START Material

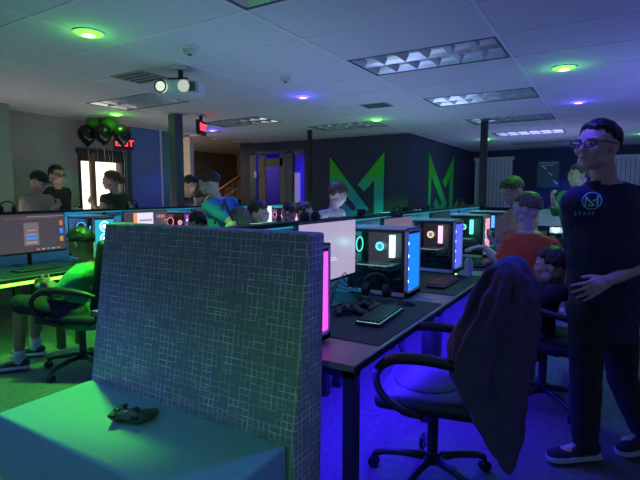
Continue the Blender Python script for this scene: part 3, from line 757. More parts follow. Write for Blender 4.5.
chair('black office chair in which the boy in the green shirt sits', -3.60, 2.21, R(118))
# ---------------------------------------------------------------- upholstered bench
def bench_fabric():
    m = bpy.data.materials.new('bench_fabric'); m.use_nodes = True; nt = m.node_tree; b = nt.nodes['Principled BSDF']; L = nt.links.new
    b.inputs['Roughness'].default_value = .8
    uv = nt.nodes.new('ShaderNodeUVMap'); sx = nt.nodes.new('ShaderNodeSeparateXYZ'); L(uv.outputs[0], sx.inputs[0])
    def mth(op, a, c=None, v=None):
        n = nt.nodes.new('ShaderNodeMath'); n.operation = op
        if hasattr(a, 'links'): L(a, n.inputs[0])
        else: n.inputs[0].default_value = a
        if c is not None:
            if hasattr(c, 'links'): L(c, n.inputs[1])
            else: n.inputs[1].default_value = c
        return n.outputs[0]
    def boxes(cw, chh, wl, thr, seed, lo):
        u = mth('ADD', mth('MULTIPLY', U, 1/cw), seed*.137); v = mth('ADD', mth('MULTIPLY', W, 1/chh), seed*.0)
        def edge(q, c_):
            f_ = mth('FRACT', q); return mth('MULTIPLY', mth('MINIMUM', f_, mth('SUBTRACT', 1., f_)), c_)
        ln = mth('LESS_THAN', mth('MINIMUM', edge(u, cw), edge(v, chh)), wl/2)
        wn0 = nt.nodes.new('ShaderNodeTexWhiteNoise'); wn0.noise_dimensions = '2D'
        cb = nt.nodes.new('ShaderNodeCombineXYZ'); L(mth('FLOOR', u), cb.inputs[0]); L(mth('ADD', mth('FLOOR', v), seed), cb.inputs[1]); L(cb.outputs[0], wn0.inputs['Vector'])
        sepc = nt.nodes.new('ShaderNodeSeparateColor'); L(wn0.outputs['Color'], sepc.inputs[0])
        on = mth('GREATER_THAN', wn0.outputs['Value'], thr)
        return mth('MULTIPLY', mth('MULTIPLY', on, ln), mth('ADD', mth('MULTIPLY', mth('MULTIPLY', sepc.outputs[1], sepc.outputs[0]), 1.-lo), lo)), sepc.outputs[2]
    U, W = sx.outputs[0], sx.outputs[1]
    out = None; hue = None
    for (cw, chh, wl, th, sd, lo) in ((.054,.054,.0034,.30,0,.12), (.027,.027,.0044,.78,51,.6), (.027,.054,.0044,.74,0,.55), (.054,.027,.0044,.74,0,.55), (.0405,.0405,.004,.86,7,.45)):
        v, h = boxes(cw, chh, wl, th, sd, lo)
        out = v if out is None else mth('MAXIMUM', out, v)
        hue = h
    base = nt.nodes.new('ShaderNodeMix'); base.data_type = 'RGBA'; L(out, base.inputs['Factor'])
    base.inputs['A'].default_value = (.30,.33,.33,1)
    lc = nt.nodes.new('ShaderNodeMix'); lc.data_type = 'RGBA'; L(mth('GREATER_THAN', hue, .6), lc.inputs['Factor'])
    lc.inputs['A'].default_value = (.95,.96,.93,1); lc.inputs['B'].default_value = (.8,.8,.5,1)
    L(lc.outputs['Result'], base.inputs['B']); L(base.outputs['Result'], b.inputs['Base Color'])
    return m
bf = bench_fabric()
vinyl = mat('seat_vinyl', (.27,.50,.50), .45, bump=.08, bscale=200, var=.05)
BX0, BX1 = -2.215, -.962
bench = thing('upholstered_bench', 'large upholstered bench with a patterned tall backrest and smooth seat, foreground left', 'bench', ((BX0+BX1)/2, 1.2, 0))
def uvbox(name, prof, x0, x1, m, parent, bev):
    """profile (y,z) extruded along x with real-size UVs"""
    mb = MB(); bm = mb.bm
    A = [bm.verts.new((x0, y, z)) for y, z in prof]; B = [bm.verts.new((x1, y, z)) for y, z in prof]
    n = len(prof); bm.faces.new(A); bm.faces.new(B[::-1])
    for i in range(n): bm.faces.new((A[i], B[i], B[(i+1) % n], A[(i+1) % n]))
    bmesh.ops.recalc_face_normals(bm, faces=bm.faces)
    bmesh.ops.bevel(bm, geom=bm.edges[:], offset=bev, segments=3, profile=.5, affect='EDGES')
    ul = bm.loops.layers.uv.new('UVMap')
    for f in bm.faces:
        nn = f.normal
        for l in f.loops:
            c = l.vert.co
            if abs(nn.x) > .6: l[ul].uv = (c.y+7.3, c.z)
            elif abs(nn.z) > .7: l[ul].uv = (c.x, c.y+3.1)
            else: l[ul].uv = (c.x, c.z)
    return mb.build(name, m, parent, smooth=True, world=True, recalc=False)
uvbox('backrest', [(1.385,.44), (1.51,1.275), (1.622,1.275), (1.585,.06), (1.385,.06)], BX0, BX1, bf, bench, .012)
seat = uvbox('seat', [(.94,.10), (.94,.495), (1.383,.495), (1.383,.10)], BX0+.02, BX1-.02, vinyl, bench, .018)
MB().bx(BX0+.03, BX1-.03, .97, 1.57, 0, .10).build('plinth', black, bench, world=True)
controller('black game controller lying alone on the bench seat', (-1.64, 1.19, .494), R(200), mat('controller_olive', (.10,.13,.10), .4), 1.1)
# ---------------------------------------------------------------- people
def skinm(n, c): return mat('skin_'+n, c, .55, var=.06, scale=8)
def cloth(n, c, **k):
    if "cloth_"+n in _m: return _m["cloth_"+n]
    return mat('cloth_'+n, c, .85, var=.15, scale=10, bump=.25, bscale=90, **k)
wr_tex = bpy.data.textures.new('cloth_folds', 'CLOUDS'); wr_tex.noise_scale = .11; wr_tex.noise_depth = 2
hr_tex = bpy.data.textures.new('hair_tufts', 'CLOUDS'); hr_tex.noise_scale = .03; hr_tex.noise_depth = 2
def remesh(o, vox, it=3, fac=.5, folds=0., tex=None):
    r = o.modifiers.new('remesh', 'REMESH'); r.mode = 'VOXEL'; r.voxel_size = vox; r.use_smooth_shade = True
    if it: s = o.modifiers.new('smooth', 'SMOOTH'); s.iterations = it; s.factor = fac
    if folds:
        d = o.modifiers.new('folds', 'DISPLACE'); d.texture = tex or wr_tex; d.strength = folds; d.mid_level = .5; d.texture_coords = 'LOCAL'
def stand(pos, yaw, H, **ov):
    """joints of a standing figure facing local +y; left = -x"""
    T = Matrix.Translation(V((*pos, 0))) @ Matrix.Rotation(yaw, 4, 'Z')
    L = dict(pelvis=(0,0,.53), waist=(0,.005,.61), chest=(0,0,.72), neck=(0,-.008,.825), head=(0,.012,.932),
             shl=(-.108,-.008,.80), shr=(.108,-.008,.80), ell=(-.135,-.02,.625), elr=(.135,-.02,.625), wrl=(-.14,.03,.485), wrr=(.14,.03,.485),
             hipl=(-.052,0,.515), hipr=(.052,0,.515), knl=(-.058,.01,.285), knr=(.058,.01,.285), anl=(-.062,-.01,.045), anr=(.062,-.01,.045))
    J = {k: T @ (V(v)*H) for k, v in L.items()}
    J['f'] = (T.to_3x3() @ V((0,1,0))); J['hf'] = J['f'].copy(); J['tf'] = J['f'].copy(); J['hu'] = V((0,0,1))
    for k, v in ov.items():
        if k.endswith('_'): J[k[:-1]] = T @ V(v)      # given in local metres
        else: J[k] = V(v)
    J['base'] = T @ V((0,0,0)); J['H'] = H
    return J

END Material

▶ Problem requirements
Every line above should be returned word for word, with the pictures left behind.

▶ Exercise result
Continue the Blender Python script for this scene: part 3, from line 757. More parts follow. Write for Blender 4.5.
chair('black office chair in which the boy in the green shirt sits', -3.60, 2.21, R(118))
# ---------------------------------------------------------------- upholstered bench
def bench_fabric():
    m = bpy.data.materials.new('bench_fabric'); m.use_nodes = True; nt = m.node_tree; b = nt.nodes['Principled BSDF']; L = nt.links.new
    b.inputs['Roughness'].default_value = .8
    uv = nt.nodes.new('ShaderNodeUVMap'); sx = nt.nodes.new('ShaderNodeSeparateXYZ'); L(uv.outputs[0], sx.inputs[0])
    def mth(op, a, c=None, v=None):
        n = nt.nodes.new('ShaderNodeMath'); n.operation = op
        if hasattr(a, 'links'): L(a, n.inputs[0])
        else: n.inputs[0].default_value = a
        if c is not None:
            if hasattr(c, 'links'): L(c, n.inputs[1])
            else: n.inputs[1].default_value = c
        return n.outputs[0]
    def boxes(cw, chh, wl, thr, seed, lo):
        u = mth('ADD', mth('MULTIPLY', U, 1/cw), seed*.137); v = mth('ADD', mth('MULTIPLY', W, 1/chh), seed*.0)
        def edge(q, c_):
            f_ = mth('FRACT', q); return mth('MULTIPLY', mth('MINIMUM', f_, mth('SUBTRACT', 1., f_)), c_)
        ln = mth('LESS_THAN', mth('MINIMUM', edge(u, cw), edge(v, chh)), wl/2)
        wn0 = nt.nodes.new('ShaderNodeTexWhiteNoise'); wn0.noise_dimensions = '2D'
        cb = nt.nodes.new('ShaderNodeCombineXYZ'); L(mth('FLOOR', u), cb.inputs[0]); L(mth('ADD', mth('FLOOR', v), seed), cb.inputs[1]); L(cb.outputs[0], wn0.inputs['Vector'])
        sepc = nt.nodes.new('ShaderNodeSeparateColor'); L(wn0.outputs['Color'], sepc.inputs[0])
        on = mth('GREATER_THAN', wn0.outputs['Value'], thr)
        return mth('MULTIPLY', mth('MULTIPLY', on, ln), mth('ADD', mth('MULTIPLY', mth('MULTIPLY', sepc.outputs[1], sepc.outputs[0]), 1.-lo), lo)), sepc.outputs[2]
    U, W = sx.outputs[0], sx.outputs[1]
    out = None; hue = None
    for (cw, chh, wl, th, sd, lo) in ((.054,.054,.0034,.30,0,.12), (.027,.027,.0044,.78,51,.6), (.027,.054,.0044,.74,0,.55), (.054,.027,.0044,.74,0,.55), (.0405,.0405,.004,.86,7,.45)):
        v, h = boxes(cw, chh, wl, th, sd, lo)
        out = v if out is None else mth('MAXIMUM', out, v)
        hue = h
    base = nt.nodes.new('ShaderNodeMix'); base.data_type = 'RGBA'; L(out, base.inputs['Factor'])
    base.inputs['A'].default_value = (.30,.33,.33,1)
    lc = nt.nodes.new('ShaderNodeMix'); lc.data_type = 'RGBA'; L(mth('GREATER_THAN', hue, .6), lc.inputs['Factor'])
    lc.inputs['A'].default_value = (.95,.96,.93,1); lc.inputs['B'].default_value = (.8,.8,.5,1)
    L(lc.outputs['Result'], base.inputs['B']); L(base.outputs['Result'], b.inputs['Base Color'])
    return m
bf = bench_fabric()
vinyl = mat('seat_vinyl', (.27,.50,.50), .45, bump=.08, bscale=200, var=.05)
BX0, BX1 = -2.215, -.962
bench = thing('upholstered_bench', 'large upholstered bench with a patterned tall backrest and smooth seat, foreground left', 'bench', ((BX0+BX1)/2, 1.2, 0))
def uvbox(name, prof, x0, x1, m, parent, bev):
    """profile (y,z) extruded along x with real-size UVs"""
    mb = MB(); bm = mb.bm
    A = [bm.verts.new((x0, y, z)) for y, z in prof]; B = [bm.verts.new((x1, y, z)) for y, z in prof]
    n = len(prof); bm.faces.new(A); bm.faces.new(B[::-1])
    for i in range(n): bm.faces.new((A[i], B[i], B[(i+1) % n], A[(i+1) % n]))
    bmesh.ops.recalc_face_normals(bm, faces=bm.faces)
    bmesh.ops.bevel(bm, geom=bm.edges[:], offset=bev, segments=3, profile=.5, affect='EDGES')
    ul = bm.loops.layers.uv.new('UVMap')
    for f in bm.faces:
        nn = f.normal
        for l in f.loops:
            c = l.vert.co
            if abs(nn.x) > .6: l[ul].uv = (c.y+7.3, c.z)
            elif abs(nn.z) > .7: l[ul].uv = (c.x, c.y+3.1)
            else: l[ul].uv = (c.x, c.z)
    return mb.build(name, m, parent, smooth=True, world=True, recalc=False)
uvbox('backrest', [(1.385,.44), (1.51,1.275), (1.622,1.275), (1.585,.06), (1.385,.06)], BX0, BX1, bf, bench, .012)
seat = uvbox('seat', [(.94,.10), (.94,.495), (1.383,.495), (1.383,.10)], BX0+.02, BX1-.02, vinyl, bench, .018)
MB().bx(BX0+.03, BX1-.03, .97, 1.57, 0, .10).build('plinth', black, bench, world=True)
controller('black game controller lying alone on the bench seat', (-1.64, 1.19, .494), R(200), mat('controller_olive', (.10,.13,.10), .4), 1.1)
# ---------------------------------------------------------------- people
def skinm(n, c): return mat('skin_'+n, c, .55, var=.06, scale=8)
def cloth(n, c, **k):
    if "cloth_"+n in _m: return _m["cloth_"+n]
    return mat('cloth_'+n, c, .85, var=.15, scale=10, bump=.25, bscale=90, **k)
wr_tex = bpy.data.textures.new('cloth_folds', 'CLOUDS'); wr_tex.noise_scale = .11; wr_tex.noise_depth = 2
hr_tex = bpy.data.textures.new('hair_tufts', 'CLOUDS'); hr_tex.noise_scale = .03; hr_tex.noise_depth = 2
def remesh(o, vox, it=3, fac=.5, folds=0., tex=None):
    r = o.modifiers.new('remesh', 'REMESH'); r.mode = 'VOXEL'; r.voxel_size = vox; r.use_smooth_shade = True
    if it: s = o.modifiers.new('smooth', 'SMOOTH'); s.iterations = it; s.factor = fac
    if folds:
        d = o.modifiers.new('folds', 'DISPLACE'); d.texture = tex or wr_tex; d.strength = folds; d.mid_level = .5; d.texture_coords = 'LOCAL'
def stand(pos, yaw, H, **ov):
    """joints of a standing figure facing local +y; left = -x"""
    T = Matrix.Translation(V((*pos, 0))) @ Matrix.Rotation(yaw, 4, 'Z')
    L = dict(pelvis=(0,0,.53), waist=(0,.005,.61), chest=(0,0,.72), neck=(0,-.008,.825), head=(0,.012,.932),
             shl=(-.108,-.008,.80), shr=(.108,-.008,.80), ell=(-.135,-.02,.625), elr=(.135,-.02,.625), wrl=(-.14,.03,.485), wrr=(.14,.03,.485),
             hipl=(-.052,0,.515), hipr=(.052,0,.515), knl=(-.058,.01,.285), knr=(.058,.01,.285), anl=(-.062,-.01,.045), anr=(.062,-.01,.045))
    J = {k: T @ (V(v)*H) for k, v in L.items()}
    J['f'] = (T.to_3x3() @ V((0,1,0))); J['hf'] = J['f'].copy(); J['tf'] = J['f'].copy(); J['hu'] = V((0,0,1))
    for k, v in ov.items():
        if k.endswith('_'): J[k[:-1]] = T @ V(v)      # given in local metres
        else: J[k] = V(v)
    J['base'] = T @ V((0,0,0)); J['H'] = H
    return J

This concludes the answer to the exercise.